First person singular is a strange form of writing for a technical report. May I suggest that in the future your reports take on a dry, distant style of writing, using phrasing such as “This author recommends yada yada yada..” versus the pronoun “I”. It paints the issue in a less agenda driven, more scientifically advanced, and more palatable form for those who are still making policy decisions.
Just my teacher view.
Finally did a speed read through this.
Wow!
++++++++++++++
From my working decades my experience is that sleep is an overrated commodity. I can say that now that I’m catching up on it.

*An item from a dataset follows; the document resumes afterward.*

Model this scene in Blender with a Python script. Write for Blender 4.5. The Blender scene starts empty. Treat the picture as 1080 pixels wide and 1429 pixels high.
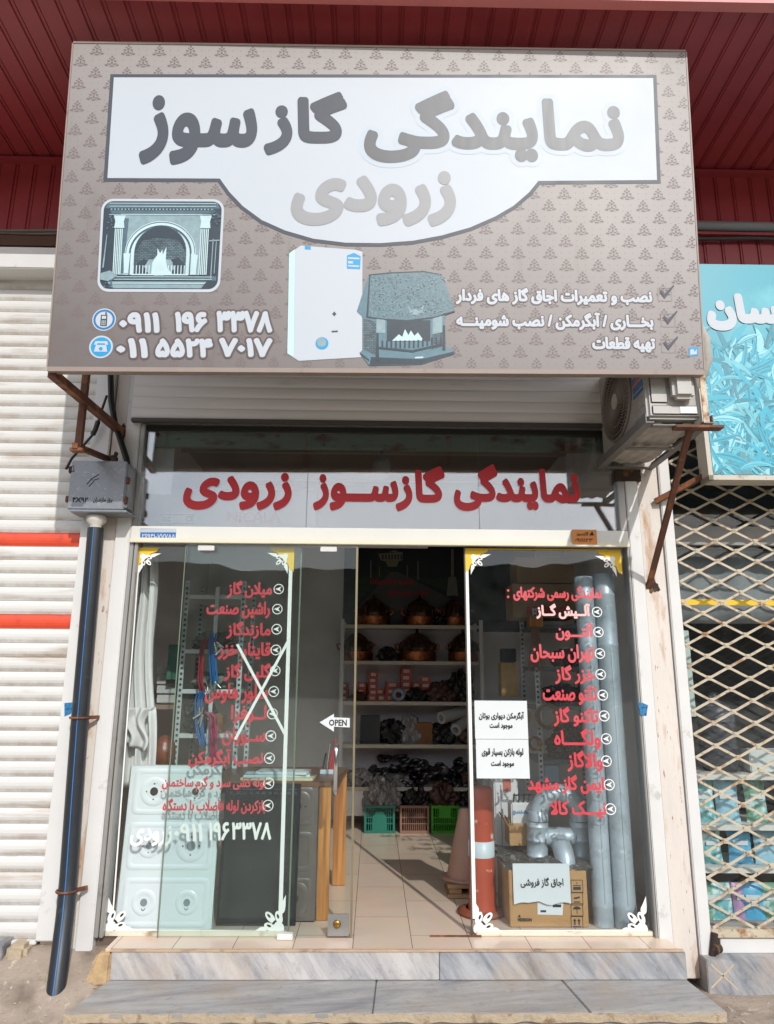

“chaired and paneled by mutually agreed to climate scientists who do not have a vested interest in the outcome of the evaluations.”
are there enough of these guys left to actually constitute a panel? 🙂
On Page 7. “Meanwhile NASA showed it was the 9th-coldest June in the 30 years of its record.”
Is that correct? Did you really mean RSS or UAH?
As we now know peer review is always peer reviewed.
MJK (06:26:30) :
…On page 62 and in other places in the report you continuously make the point that global tempepratures have cooled since 2001. This claim does not appear to be supported by a reference of any kind. Are you able to point to such a refernce in the paper (I may have missed it) or at least provide such a reference, particulalry one that takes into account RSS/UAH data for 2009?
http://www.woodfortrees.org/plot/hadcrut3vgl/from:2001/plot/uah/from:2001/plot/rss/from:2001/plot/hadsst2gl/from:2001
Excellent post Chiefio.
You sure shredded his lame duck defense of the undefendable.
On Page 17, I couldn’t make sense of the map of the Russian snow pack.
Could you graph average station latitude versus time?
On page 7 you use GISS when you mean RSS (referring to satellite data).
On Page 21, I couldn’t make sense of the following paragraph:
“Smith found that in New Zealand the only stations remaining had the words “water” or “warm” in the descriptor code. Some 84% of the sites are at airports, with the highest percentage in southern cold latitudes.”
What does that last sentence mean? It reads as if colder sites were kept, but I think you mean that the colder sites that were kept were airports, which are normally warmer?
Hi Anthony, I have been following WUWT for about a month now since I discovered it, and am so happy to have found a reliable place for information, as well as so many like minded individuals who are more interested in the truth, than they are in advancing an opinion.
I read some comments above that you are happy to accept info on any errors or typos in the document. I have not been able to read it through yet, but one jumped out at me in the Summary for Policymakers. In point 3. you say “…have skewed the data so as greatly to overstate observed …” Should this not be “…have skewed the data so as to greatly overstate observed …” notice the movement of the word “to”.
Keep up the good work, and I look forward to your peer reviewed article which I am sure will have warmers everywhere in tears.